Transcribe every line from the top down to the line with "cam_d.dof.aperture_fstop = 7.0", both ends included, but not the pictures.

****

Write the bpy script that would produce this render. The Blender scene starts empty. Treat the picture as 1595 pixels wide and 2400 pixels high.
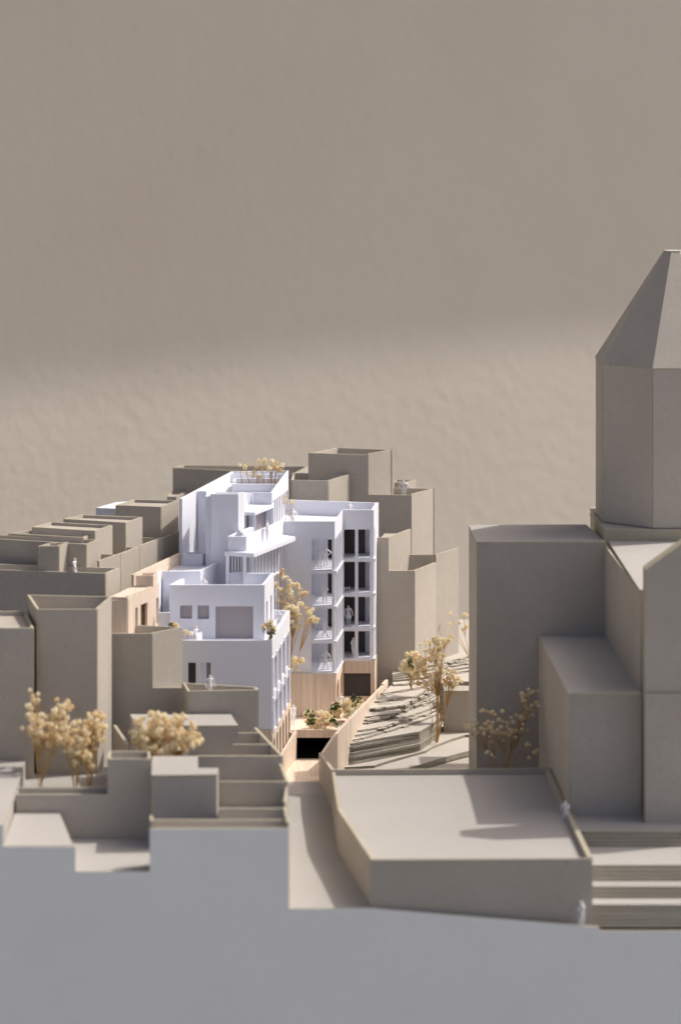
import bpy, bmesh, math, random
from mathutils import Vector, Matrix
from mathutils.geometry import tessellate_polygon

R = math.radians
random.seed(7)
S = bpy.context.scene
COL = S.collection

# ------------------------------------------------------------------ camera
F, CX, ZC = 8000.0, 797.5, 0.889          # focal length in photo pixels, centre column, eye height
cam_d = bpy.data.cameras.new("camera")
cam = bpy.data.objects.new("camera", cam_d)
COL.objects.link(cam)
S.camera = cam
cam.location = (0, 0, ZC)
cam.rotation_euler = (R(90), 0, 0)
cam_d.sensor_fit = 'VERTICAL'
cam_d.sensor_height = 36.0
cam_d.sensor_width = 24.0
cam_d.lens = 120.0
cam_d.shift_y = -0.5
cam_d.clip_start = 0.05
cam_d.clip_end = 200
cam_d.dof.use_dof = True
cam_d.dof.focus_distance = 2.97
cam_d.dof.aperture_fstop = 7.0

# ------------------------------------------------------------------ sky, sun, exposure
SUN_EL, SUN_AZ = 51.5, 70.0               # azimuth from +Y towards +X
w = bpy.data.worlds.new("World")
S.world = w
w.use_nodes = True
nt = w.node_tree
sky = nt.nodes.new("ShaderNodeTexSky")
sky.sky_type = 'NISHITA'
sky.sun_disc = False
sky.sun_elevation = R(SUN_EL)
sky.sun_rotation = R(SUN_AZ)
sky.air_density = 0.7
sky.dust_density = 6.0
sky.ozone_density = 0.7
bg = nt.nodes["Background"]
bg.inputs["Strength"].default_value = 0.148
nt.links.new(sky.outputs[0], bg.inputs["Color"])
sun_d = bpy.data.lights.new("sun", 'SUN')
sun_d.energy = 3.15
sun_d.angle = R(0.53)
sun_d.color = (1.0, 0.965, 0.915)
sun = bpy.data.objects.new("sun", sun_d)
COL.objects.link(sun)
sdir = Vector((math.sin(R(SUN_AZ)) * math.cos(R(SUN_EL)), math.cos(R(SUN_AZ)) * math.cos(R(SUN_EL)), math.sin(R(SUN_EL))))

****

**ANSWER TO THE EXERCISE:**
Write the bpy script that would produce this render. The Blender scene starts empty. Treat the picture as 1595 pixels wide and 2400 pixels high.
import bpy, bmesh, math, random
from mathutils import Vector, Matrix
from mathutils.geometry import tessellate_polygon

R = math.radians
random.seed(7)
S = bpy.context.scene
COL = S.collection

# ------------------------------------------------------------------ camera
F, CX, ZC = 8000.0, 797.5, 0.889          # focal length in photo pixels, centre column, eye height
cam_d = bpy.data.cameras.new("camera")
cam = bpy.data.objects.new("camera", cam_d)
COL.objects.link(cam)
S.camera = cam
cam.location = (0, 0, ZC)
cam.rotation_euler = (R(90), 0, 0)
cam_d.sensor_fit = 'VERTICAL'
cam_d.sensor_height = 36.0
cam_d.sensor_width = 24.0
cam_d.lens = 120.0
cam_d.shift_y = -0.5
cam_d.clip_start = 0.05
cam_d.clip_end = 200
cam_d.dof.use_dof = True
cam_d.dof.focus_distance = 2.97
cam_d.dof.aperture_fstop = 7.0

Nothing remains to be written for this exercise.